My maritime education began at about age nine as I started to assist my father on jobs aboard the large party fishing boats in New York’s Sheepshead Bay. As an engineer in the Merchant Marine, my dad had been on several world cruises, numerous passages to China and Japan, and had survived two torpedo sinkings. He was eminently qualified to pass along a Seaman’s Primer. So, pipe down, and listen up. Here are the basic nine things you really need to know:

  • 1.) Keep your wallet in your front pocket so it can’t be stolen. Seeing a sailor running down the street in a liberty port pursued by a pimp who had cut his wallet out of his back pocket confirmed my father’s take on this.
    2.) Be careful what articles and agreements you sign. Fairly obvious, but for a sailor, this one can be deadly. The mutiny of all the crew except the engine room, on my father’s first passage, ingrained that in him, and subsequently in me.
    3.) Tattoos are used by the police to identify you, and many people have the same artwork. My father had the usual eagle with fouled anchors that thousands of mariners had, so he knew.
    4.) Sooner or later every sailor winds up under the tutelage of some deck ape bosun (known “affectionally” as Boats) who wants you to chip paint. So my Dad’s advice was to learn how to create a map; it looks like you are keeping busy. My father’s favorite was a map of Ireland. From personal experience, I can tell you that this does not work when deployed against older mariners who also know the trick.
    5.) When in a bar stay close to the exits, stick with your shipmates, don’t get into card games in the back room, and oversee the barkeep as he pours your drink. As soon as someone gets shoved and things get loud – get out.
    6.) Always look like you know where you are going. Don’t dawdle. Walk with confidence.
    7.) Can the arrogance. Treat people politely. Most fights start because people swagger around acting like jerks.
    8.) Always find out how good the cook is on any ship you are thinking about shipping out on. On a long voyage, the food is essential.
    9.) Different ships, different long slices. You know that the way things were done on your last ship was the best, but crowing about it on your new ship will not make you any friends.

Ultimately, my father strongly opposed my getting seaman’s papers, but in 1965 I joined the Navy. So there my uncle Lenny Carreras’ ( gunner mate) Naval expertise came in handy. From uncle Lenny I learned all I needed to know about non-regulation ways to modify the thirteen buttons on Navy trousers. He also taught me how to twist a gob hat into a very rakish non-regulation chapeau, how not to lose at Cheater’s Monopoly, and some tricks about liberty in uniform that my dad did not know having been in the Merchant Marine.

3 Replies to “A Seaman’s Primer”

  1. Good advice not only for sailors….But, in this sentence, “Seeing a sailor running down the street in a liberty port pursued by a pimp who had cut his wallet out of his back pocket ” don’t you mean the sailor was in pursuit of a pimp? Enjoyed this.

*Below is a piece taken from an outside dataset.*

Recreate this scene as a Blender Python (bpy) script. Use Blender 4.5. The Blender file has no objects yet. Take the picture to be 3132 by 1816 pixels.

    1. The sailor was being chased by the pimp. Either he cheated the woman, or the pimp decided he wanted more, but it was the pimp doing the chasing. How do I know he was a pimp, the distinctive vehicle he jumped out of, and the flamboyant style of dress – distinctive to the time.

  2. Ah.. I thought the pimp had already cut the wallet out of his pocket so the sailor was chasing him to get it back. Thought if the pimp already had his wallet, he wouldn’t have a reason to be chasing him.. I take it he wanted further revenge..Misunderstood.